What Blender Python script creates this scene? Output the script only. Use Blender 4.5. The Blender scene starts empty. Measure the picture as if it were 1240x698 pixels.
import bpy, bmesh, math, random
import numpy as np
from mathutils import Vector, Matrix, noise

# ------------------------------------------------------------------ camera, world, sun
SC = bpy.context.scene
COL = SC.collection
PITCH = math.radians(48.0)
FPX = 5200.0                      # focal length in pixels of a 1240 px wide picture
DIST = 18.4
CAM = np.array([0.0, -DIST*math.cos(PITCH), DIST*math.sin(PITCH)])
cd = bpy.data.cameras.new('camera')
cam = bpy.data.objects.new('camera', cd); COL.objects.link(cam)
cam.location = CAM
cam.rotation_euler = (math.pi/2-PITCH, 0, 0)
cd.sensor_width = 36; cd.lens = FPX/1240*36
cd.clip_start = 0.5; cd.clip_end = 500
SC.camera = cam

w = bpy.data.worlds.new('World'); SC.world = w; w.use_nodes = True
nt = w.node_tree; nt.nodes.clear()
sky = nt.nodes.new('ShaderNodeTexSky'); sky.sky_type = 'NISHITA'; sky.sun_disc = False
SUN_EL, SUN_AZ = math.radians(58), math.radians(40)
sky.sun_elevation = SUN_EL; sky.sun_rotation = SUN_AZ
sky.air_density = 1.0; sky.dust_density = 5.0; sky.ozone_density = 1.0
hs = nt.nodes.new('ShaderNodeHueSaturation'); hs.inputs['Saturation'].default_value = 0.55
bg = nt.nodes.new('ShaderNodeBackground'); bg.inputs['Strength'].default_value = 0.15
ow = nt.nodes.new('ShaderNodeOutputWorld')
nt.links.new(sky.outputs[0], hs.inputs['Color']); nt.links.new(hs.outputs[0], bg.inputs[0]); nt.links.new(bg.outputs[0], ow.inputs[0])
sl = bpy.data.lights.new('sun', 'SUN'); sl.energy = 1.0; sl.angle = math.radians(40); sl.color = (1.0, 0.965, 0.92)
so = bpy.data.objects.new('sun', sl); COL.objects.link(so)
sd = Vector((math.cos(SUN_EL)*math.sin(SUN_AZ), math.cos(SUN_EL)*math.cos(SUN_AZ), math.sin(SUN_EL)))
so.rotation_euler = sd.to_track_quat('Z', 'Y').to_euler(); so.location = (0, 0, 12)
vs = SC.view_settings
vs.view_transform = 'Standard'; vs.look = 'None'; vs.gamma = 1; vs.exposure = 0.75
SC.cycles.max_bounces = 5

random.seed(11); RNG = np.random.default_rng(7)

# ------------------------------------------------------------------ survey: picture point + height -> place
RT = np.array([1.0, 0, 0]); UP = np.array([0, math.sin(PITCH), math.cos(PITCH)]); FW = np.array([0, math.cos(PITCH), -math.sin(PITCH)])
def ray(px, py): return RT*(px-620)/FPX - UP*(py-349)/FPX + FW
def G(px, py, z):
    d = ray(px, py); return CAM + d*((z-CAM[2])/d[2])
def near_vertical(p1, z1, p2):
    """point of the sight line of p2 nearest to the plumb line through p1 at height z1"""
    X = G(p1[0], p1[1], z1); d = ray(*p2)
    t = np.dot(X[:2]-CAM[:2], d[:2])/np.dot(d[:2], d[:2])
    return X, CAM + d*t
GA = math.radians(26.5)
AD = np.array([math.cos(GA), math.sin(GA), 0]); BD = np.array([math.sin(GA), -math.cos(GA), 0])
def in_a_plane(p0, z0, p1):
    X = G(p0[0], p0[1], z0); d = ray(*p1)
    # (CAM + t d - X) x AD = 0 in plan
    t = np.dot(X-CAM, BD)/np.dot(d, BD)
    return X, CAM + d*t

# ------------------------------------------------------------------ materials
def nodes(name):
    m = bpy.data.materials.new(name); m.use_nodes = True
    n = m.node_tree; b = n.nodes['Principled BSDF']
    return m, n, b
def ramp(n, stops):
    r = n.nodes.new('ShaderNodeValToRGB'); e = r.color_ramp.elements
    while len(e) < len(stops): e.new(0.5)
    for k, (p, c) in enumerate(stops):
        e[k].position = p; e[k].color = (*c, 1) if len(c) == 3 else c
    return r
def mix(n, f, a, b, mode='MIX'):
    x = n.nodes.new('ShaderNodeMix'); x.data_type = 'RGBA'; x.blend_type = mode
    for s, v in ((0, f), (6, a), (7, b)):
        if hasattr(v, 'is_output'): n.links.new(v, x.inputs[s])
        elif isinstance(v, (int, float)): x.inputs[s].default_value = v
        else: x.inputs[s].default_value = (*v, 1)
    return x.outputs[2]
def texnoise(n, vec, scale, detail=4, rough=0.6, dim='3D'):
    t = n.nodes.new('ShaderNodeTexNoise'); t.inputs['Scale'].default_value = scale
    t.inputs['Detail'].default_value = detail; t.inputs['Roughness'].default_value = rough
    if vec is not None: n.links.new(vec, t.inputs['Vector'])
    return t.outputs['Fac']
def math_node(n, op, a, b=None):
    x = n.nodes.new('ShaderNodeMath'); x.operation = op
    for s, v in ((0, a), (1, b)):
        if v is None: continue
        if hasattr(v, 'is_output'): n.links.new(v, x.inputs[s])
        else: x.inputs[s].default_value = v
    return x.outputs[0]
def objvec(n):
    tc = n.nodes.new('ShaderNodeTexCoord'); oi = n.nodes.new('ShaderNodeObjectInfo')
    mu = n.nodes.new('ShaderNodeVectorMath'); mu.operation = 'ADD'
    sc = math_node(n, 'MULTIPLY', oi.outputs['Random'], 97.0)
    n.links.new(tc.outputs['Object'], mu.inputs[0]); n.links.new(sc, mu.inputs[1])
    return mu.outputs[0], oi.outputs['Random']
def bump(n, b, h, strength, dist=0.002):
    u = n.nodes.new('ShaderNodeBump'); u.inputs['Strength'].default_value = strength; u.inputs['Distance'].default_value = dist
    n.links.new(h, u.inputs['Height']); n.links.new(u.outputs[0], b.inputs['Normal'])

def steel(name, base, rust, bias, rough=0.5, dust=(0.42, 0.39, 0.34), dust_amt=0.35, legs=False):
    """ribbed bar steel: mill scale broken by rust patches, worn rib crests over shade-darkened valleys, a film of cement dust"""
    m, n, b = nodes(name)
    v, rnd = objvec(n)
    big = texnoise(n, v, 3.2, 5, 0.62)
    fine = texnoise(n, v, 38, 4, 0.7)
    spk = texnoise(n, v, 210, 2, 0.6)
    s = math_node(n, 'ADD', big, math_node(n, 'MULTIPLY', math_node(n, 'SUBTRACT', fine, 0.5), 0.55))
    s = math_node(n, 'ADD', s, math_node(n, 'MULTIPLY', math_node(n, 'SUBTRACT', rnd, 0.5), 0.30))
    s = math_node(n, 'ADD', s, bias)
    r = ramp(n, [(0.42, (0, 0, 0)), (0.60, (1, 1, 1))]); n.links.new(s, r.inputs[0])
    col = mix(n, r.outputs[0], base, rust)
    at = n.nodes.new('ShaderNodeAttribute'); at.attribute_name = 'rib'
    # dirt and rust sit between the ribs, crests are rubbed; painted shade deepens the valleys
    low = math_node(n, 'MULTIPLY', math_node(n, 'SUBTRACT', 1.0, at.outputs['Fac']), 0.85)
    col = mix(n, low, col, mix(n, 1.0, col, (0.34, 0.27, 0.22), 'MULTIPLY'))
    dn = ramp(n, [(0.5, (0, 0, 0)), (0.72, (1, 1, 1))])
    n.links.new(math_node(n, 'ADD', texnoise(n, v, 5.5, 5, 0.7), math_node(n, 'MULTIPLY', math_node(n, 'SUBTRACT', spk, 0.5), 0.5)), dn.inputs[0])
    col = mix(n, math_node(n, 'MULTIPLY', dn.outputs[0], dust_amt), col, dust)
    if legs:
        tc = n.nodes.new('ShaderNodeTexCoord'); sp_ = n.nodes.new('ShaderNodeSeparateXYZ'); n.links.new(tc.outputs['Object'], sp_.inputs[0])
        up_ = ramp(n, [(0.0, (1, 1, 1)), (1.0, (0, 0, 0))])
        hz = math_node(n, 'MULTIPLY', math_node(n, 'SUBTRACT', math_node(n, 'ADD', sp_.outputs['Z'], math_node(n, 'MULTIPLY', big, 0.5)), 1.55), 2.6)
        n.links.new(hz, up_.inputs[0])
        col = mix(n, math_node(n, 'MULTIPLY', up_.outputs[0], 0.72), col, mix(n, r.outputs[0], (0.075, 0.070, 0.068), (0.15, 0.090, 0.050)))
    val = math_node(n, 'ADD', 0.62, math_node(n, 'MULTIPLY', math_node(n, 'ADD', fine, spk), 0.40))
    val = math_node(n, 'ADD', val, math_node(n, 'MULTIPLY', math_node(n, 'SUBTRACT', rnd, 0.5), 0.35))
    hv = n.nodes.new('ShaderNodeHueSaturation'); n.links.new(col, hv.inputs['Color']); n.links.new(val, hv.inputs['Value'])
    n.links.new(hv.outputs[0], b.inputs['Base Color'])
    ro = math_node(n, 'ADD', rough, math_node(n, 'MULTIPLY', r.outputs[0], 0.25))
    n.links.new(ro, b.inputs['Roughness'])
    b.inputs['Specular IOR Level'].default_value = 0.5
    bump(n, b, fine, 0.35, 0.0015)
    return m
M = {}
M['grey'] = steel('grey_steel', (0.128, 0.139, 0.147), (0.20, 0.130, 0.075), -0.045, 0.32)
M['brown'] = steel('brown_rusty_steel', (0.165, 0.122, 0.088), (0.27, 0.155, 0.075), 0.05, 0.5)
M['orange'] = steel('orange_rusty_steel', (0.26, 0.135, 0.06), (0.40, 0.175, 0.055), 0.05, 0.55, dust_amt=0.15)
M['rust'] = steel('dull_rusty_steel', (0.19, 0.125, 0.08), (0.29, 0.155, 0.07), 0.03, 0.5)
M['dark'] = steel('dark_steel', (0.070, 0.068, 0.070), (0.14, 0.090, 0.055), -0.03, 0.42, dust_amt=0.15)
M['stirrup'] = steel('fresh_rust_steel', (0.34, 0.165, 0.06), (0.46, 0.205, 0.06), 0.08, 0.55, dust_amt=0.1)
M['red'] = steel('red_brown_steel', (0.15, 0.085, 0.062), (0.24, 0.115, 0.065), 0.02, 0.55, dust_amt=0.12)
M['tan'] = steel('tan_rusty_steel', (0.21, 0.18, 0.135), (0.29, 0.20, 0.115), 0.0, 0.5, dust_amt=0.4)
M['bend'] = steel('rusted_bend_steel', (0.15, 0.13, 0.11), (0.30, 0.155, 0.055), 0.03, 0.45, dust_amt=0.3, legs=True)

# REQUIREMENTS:
From the listing above, pick out each line where the word "ShaderNodeTexCoord" appears.

# TASK SOLUTION:
    tc = n.nodes.new('ShaderNodeTexCoord'); oi = n.nodes.new('ShaderNodeObjectInfo')
        tc = n.nodes.new('ShaderNodeTexCoord'); sp_ = n.nodes.new('ShaderNodeSeparateXYZ'); n.links.new(tc.outputs['Object'], sp_.inputs[0])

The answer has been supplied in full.